WHAT IS REQUIRED:
Wherever a line holds the string "scene", copy that line.
## begin
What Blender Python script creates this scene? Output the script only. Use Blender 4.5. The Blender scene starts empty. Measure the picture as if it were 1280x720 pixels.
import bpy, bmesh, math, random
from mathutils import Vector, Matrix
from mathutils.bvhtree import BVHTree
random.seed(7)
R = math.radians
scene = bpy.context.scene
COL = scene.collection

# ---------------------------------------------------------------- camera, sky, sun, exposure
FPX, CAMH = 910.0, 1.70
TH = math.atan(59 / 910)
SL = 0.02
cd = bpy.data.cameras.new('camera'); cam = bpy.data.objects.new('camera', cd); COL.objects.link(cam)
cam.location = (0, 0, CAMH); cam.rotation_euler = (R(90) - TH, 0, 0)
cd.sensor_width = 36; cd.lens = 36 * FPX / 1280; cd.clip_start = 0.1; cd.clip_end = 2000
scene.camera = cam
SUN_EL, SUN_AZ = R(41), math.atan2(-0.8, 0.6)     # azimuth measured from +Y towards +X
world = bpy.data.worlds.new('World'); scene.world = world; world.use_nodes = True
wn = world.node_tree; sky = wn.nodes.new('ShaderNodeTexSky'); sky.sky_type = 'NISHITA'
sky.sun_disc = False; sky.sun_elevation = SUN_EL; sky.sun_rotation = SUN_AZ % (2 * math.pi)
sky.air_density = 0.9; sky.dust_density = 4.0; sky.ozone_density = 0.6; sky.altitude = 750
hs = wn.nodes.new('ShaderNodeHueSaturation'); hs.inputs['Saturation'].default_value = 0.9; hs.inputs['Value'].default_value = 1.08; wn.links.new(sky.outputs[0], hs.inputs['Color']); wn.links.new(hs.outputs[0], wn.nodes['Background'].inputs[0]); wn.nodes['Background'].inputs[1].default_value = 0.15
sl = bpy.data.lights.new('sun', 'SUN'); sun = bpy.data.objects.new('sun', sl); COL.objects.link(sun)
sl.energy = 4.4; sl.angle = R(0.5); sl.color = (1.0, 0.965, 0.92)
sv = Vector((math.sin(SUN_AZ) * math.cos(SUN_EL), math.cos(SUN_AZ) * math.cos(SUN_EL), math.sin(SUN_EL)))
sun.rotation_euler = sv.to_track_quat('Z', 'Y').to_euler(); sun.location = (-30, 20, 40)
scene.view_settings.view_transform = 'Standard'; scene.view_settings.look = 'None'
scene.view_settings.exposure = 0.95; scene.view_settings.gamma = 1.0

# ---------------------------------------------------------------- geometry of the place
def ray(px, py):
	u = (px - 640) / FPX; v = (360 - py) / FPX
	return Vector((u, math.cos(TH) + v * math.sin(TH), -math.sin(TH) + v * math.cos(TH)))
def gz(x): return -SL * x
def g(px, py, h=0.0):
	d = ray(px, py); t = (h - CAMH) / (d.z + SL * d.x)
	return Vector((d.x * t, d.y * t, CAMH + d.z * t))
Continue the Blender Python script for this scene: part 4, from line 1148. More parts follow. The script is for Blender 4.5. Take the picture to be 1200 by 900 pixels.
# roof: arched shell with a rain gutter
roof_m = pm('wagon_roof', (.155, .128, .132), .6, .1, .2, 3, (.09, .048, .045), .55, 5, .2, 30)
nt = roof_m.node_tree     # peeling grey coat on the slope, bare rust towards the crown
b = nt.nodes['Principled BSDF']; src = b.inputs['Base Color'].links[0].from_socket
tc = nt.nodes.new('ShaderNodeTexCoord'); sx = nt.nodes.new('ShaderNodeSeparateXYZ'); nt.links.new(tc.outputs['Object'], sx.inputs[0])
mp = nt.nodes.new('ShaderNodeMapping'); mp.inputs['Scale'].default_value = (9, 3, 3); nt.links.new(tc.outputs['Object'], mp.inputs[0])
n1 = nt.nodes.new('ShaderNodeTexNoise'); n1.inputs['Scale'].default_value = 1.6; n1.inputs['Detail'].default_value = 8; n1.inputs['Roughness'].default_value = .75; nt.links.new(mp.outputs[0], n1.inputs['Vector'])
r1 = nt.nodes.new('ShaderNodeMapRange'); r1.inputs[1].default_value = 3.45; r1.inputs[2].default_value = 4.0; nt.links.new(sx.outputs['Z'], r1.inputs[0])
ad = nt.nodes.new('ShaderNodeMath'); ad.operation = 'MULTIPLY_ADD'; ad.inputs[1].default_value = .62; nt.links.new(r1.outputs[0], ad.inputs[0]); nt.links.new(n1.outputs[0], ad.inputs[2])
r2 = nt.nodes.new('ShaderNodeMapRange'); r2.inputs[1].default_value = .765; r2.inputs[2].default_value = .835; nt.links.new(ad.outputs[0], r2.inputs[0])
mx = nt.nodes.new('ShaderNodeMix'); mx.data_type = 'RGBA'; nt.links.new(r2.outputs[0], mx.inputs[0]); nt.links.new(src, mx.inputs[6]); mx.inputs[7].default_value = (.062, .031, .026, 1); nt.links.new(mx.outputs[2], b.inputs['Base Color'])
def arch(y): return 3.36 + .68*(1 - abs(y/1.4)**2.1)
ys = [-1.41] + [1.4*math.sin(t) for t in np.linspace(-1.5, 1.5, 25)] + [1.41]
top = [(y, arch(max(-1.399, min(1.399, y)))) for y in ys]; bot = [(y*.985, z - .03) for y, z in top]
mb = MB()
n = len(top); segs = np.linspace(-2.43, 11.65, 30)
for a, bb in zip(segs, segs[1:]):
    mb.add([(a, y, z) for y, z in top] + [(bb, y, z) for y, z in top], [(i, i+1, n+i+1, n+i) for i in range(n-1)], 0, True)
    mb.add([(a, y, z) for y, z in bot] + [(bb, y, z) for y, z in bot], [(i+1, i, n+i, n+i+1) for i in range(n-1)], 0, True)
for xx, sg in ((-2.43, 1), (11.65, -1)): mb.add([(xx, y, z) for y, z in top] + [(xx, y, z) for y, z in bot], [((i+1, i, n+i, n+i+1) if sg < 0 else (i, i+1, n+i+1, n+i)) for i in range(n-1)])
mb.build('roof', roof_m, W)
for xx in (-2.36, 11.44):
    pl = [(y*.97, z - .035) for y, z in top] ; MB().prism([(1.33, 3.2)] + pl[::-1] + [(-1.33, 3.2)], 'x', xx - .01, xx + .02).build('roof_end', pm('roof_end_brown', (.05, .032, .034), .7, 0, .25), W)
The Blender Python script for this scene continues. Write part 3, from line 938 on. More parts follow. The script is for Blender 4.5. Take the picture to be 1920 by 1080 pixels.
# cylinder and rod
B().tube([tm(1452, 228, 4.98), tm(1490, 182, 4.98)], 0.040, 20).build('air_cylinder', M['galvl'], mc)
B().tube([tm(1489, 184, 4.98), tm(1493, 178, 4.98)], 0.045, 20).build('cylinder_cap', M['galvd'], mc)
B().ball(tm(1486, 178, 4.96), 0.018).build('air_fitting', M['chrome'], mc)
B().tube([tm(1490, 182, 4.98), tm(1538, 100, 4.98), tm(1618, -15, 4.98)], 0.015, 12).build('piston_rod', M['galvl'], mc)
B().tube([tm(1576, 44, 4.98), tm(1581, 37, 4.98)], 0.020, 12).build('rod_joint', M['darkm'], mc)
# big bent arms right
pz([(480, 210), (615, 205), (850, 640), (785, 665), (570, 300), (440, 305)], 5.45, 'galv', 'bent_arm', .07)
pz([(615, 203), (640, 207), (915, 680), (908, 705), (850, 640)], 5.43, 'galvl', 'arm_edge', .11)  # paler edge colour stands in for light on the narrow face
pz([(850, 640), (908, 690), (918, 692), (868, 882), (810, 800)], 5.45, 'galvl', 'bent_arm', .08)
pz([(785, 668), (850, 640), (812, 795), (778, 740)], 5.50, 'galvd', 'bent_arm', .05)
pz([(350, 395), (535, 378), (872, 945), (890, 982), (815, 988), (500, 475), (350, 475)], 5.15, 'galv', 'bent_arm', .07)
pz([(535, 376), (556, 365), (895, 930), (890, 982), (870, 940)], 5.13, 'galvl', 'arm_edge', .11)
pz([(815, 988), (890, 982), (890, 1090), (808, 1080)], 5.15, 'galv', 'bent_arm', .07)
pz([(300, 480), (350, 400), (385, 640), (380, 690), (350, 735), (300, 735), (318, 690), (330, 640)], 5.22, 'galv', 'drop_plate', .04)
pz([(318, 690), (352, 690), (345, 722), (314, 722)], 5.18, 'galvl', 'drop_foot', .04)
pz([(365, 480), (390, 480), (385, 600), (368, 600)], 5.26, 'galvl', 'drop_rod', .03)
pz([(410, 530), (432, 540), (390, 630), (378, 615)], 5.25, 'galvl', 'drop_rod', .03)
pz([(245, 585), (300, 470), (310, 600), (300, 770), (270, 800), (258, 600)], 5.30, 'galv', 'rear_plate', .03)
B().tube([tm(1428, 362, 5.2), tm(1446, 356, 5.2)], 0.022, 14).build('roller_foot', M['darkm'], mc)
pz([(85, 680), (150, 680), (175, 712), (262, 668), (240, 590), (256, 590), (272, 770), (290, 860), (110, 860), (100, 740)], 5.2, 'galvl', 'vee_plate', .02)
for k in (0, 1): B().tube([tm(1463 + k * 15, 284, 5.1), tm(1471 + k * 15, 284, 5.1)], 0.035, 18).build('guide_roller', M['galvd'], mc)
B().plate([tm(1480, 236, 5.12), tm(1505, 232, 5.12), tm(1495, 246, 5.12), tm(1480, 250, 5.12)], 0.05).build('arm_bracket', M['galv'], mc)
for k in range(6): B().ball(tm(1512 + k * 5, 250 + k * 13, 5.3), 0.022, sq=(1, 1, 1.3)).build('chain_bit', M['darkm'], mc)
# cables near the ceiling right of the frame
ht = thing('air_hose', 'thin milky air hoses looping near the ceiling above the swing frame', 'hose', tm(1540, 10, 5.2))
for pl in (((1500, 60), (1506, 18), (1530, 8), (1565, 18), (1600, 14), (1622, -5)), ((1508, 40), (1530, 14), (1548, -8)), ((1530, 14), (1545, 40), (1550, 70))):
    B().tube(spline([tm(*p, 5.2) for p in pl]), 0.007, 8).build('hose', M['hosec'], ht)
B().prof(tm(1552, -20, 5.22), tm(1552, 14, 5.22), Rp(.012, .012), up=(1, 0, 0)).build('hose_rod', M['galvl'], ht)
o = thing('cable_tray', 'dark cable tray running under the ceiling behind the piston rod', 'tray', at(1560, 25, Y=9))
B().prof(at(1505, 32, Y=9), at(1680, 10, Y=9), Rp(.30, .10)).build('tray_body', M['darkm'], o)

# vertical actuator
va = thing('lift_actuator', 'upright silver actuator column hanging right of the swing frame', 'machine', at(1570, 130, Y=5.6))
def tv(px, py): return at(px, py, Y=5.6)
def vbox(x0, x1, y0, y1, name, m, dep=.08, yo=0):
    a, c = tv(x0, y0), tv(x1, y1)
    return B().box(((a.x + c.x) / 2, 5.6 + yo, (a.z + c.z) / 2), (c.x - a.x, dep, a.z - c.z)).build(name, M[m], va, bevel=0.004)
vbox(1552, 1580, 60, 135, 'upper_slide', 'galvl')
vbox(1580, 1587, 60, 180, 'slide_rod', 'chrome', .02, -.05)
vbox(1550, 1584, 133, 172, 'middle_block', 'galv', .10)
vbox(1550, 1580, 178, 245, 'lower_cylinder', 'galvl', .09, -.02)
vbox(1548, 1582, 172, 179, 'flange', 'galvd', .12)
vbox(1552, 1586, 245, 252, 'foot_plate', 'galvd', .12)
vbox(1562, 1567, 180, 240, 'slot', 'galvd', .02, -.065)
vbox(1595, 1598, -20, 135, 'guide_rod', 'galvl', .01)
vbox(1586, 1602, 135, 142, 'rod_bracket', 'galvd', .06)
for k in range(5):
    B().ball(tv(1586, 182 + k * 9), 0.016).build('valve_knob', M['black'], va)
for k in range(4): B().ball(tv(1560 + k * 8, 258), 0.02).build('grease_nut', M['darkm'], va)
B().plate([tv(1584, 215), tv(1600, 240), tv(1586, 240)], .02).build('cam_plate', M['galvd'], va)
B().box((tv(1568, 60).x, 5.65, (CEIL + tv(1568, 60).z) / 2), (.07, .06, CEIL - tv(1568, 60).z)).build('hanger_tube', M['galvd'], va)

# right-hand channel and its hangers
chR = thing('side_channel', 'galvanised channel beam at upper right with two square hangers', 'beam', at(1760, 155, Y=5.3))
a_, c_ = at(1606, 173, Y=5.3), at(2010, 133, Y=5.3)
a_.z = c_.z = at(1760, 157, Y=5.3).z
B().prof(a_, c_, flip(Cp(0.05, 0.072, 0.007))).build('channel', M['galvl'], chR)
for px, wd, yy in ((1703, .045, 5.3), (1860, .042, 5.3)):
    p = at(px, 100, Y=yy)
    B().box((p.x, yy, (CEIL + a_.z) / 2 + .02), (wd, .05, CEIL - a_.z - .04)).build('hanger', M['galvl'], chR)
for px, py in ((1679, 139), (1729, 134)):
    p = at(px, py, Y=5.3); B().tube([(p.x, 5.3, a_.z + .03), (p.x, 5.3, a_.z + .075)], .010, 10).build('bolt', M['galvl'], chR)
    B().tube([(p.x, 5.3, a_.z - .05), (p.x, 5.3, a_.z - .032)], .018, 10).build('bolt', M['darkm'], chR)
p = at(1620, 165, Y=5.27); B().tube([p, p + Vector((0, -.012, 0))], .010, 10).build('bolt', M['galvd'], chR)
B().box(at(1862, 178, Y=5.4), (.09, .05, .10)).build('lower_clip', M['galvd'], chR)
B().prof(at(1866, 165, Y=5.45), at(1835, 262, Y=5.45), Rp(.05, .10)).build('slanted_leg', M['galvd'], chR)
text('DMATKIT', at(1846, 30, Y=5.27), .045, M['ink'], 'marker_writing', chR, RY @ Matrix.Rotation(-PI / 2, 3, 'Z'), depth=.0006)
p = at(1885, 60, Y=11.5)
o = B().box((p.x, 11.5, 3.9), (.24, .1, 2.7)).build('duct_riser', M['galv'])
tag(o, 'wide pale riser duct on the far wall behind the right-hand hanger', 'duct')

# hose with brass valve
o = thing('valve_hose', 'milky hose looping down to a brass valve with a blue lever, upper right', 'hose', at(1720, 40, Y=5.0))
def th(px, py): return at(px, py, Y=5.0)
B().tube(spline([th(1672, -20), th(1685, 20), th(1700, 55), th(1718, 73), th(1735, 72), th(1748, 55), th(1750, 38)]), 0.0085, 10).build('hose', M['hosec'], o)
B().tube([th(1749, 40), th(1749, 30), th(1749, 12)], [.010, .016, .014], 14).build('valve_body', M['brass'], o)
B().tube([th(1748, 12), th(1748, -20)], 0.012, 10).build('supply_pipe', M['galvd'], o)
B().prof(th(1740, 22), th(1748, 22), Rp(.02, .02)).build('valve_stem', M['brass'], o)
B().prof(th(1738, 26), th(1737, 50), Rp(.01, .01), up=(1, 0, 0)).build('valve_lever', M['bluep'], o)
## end
SOLUTION TO THIS PROBLEM:
What Blender Python script creates this scene? Output the script only. Use Blender 4.5. The Blender scene starts empty. Measure the picture as if it were 1280x720 pixels.
scene = bpy.context.scene
COL = scene.collection
scene.camera = cam
world = bpy.data.worlds.new('World'); scene.world = world; world.use_nodes = True
scene.view_settings.view_transform = 'Standard'; scene.view_settings.look = 'None'
scene.view_settings.exposure = 0.95; scene.view_settings.gamma = 1.0
Continue the Blender Python script for this scene: part 4, from line 1148. More parts follow. The script is for Blender 4.5. Take the picture to be 1200 by 900 pixels.
The Blender Python script for this scene continues. Write part 3, from line 938 on. More parts follow. The script is for Blender 4.5. Take the picture to be 1920 by 1080 pixels.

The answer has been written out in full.